Data block:
────────────────────
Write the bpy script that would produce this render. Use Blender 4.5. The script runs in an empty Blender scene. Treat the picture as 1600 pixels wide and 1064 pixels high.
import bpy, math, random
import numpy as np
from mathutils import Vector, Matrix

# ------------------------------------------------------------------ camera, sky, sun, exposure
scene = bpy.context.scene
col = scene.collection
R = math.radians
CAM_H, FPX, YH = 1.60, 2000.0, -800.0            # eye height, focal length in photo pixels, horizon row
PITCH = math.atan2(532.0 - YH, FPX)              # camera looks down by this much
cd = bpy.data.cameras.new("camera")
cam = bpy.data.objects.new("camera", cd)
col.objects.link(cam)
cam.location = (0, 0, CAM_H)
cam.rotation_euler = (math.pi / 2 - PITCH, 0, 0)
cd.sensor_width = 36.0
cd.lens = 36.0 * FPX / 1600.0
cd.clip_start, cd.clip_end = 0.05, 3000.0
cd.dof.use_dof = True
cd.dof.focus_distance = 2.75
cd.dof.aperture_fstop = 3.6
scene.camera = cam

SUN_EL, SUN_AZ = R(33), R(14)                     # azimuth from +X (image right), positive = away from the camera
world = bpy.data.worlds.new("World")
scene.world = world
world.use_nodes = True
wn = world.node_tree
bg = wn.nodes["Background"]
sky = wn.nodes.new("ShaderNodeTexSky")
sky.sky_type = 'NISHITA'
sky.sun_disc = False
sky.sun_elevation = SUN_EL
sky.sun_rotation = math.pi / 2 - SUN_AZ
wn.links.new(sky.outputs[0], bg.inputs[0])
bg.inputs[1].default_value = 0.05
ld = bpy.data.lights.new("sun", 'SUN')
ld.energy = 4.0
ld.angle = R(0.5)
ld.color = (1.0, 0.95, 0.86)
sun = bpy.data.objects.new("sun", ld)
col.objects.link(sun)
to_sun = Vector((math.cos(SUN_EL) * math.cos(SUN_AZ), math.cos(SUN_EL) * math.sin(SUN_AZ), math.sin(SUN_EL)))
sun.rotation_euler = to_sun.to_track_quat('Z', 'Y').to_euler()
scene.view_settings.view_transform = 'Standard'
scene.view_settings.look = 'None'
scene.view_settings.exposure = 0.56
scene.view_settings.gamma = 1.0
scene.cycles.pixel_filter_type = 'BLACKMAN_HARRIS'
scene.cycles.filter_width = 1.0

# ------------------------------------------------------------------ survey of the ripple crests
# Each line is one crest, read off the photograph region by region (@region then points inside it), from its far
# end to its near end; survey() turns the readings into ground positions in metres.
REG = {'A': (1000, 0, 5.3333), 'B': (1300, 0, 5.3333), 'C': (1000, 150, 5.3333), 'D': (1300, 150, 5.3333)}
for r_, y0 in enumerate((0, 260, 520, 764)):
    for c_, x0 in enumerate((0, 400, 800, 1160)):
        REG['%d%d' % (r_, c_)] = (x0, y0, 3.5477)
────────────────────
Instructions for the task: Give again, word for word, the lines of the listing, starting at its first line and ending with the line containing "scene.camera = cam".

The response:
Write the bpy script that would produce this render. Use Blender 4.5. The script runs in an empty Blender scene. Treat the picture as 1600 pixels wide and 1064 pixels high.
import bpy, math, random
import numpy as np
from mathutils import Vector, Matrix

# ------------------------------------------------------------------ camera, sky, sun, exposure
scene = bpy.context.scene
col = scene.collection
R = math.radians
CAM_H, FPX, YH = 1.60, 2000.0, -800.0            # eye height, focal length in photo pixels, horizon row
PITCH = math.atan2(532.0 - YH, FPX)              # camera looks down by this much
cd = bpy.data.cameras.new("camera")
cam = bpy.data.objects.new("camera", cd)
col.objects.link(cam)
cam.location = (0, 0, CAM_H)
cam.rotation_euler = (math.pi / 2 - PITCH, 0, 0)
cd.sensor_width = 36.0
cd.lens = 36.0 * FPX / 1600.0
cd.clip_start, cd.clip_end = 0.05, 3000.0
cd.dof.use_dof = True
cd.dof.focus_distance = 2.75
cd.dof.aperture_fstop = 3.6
scene.camera = cam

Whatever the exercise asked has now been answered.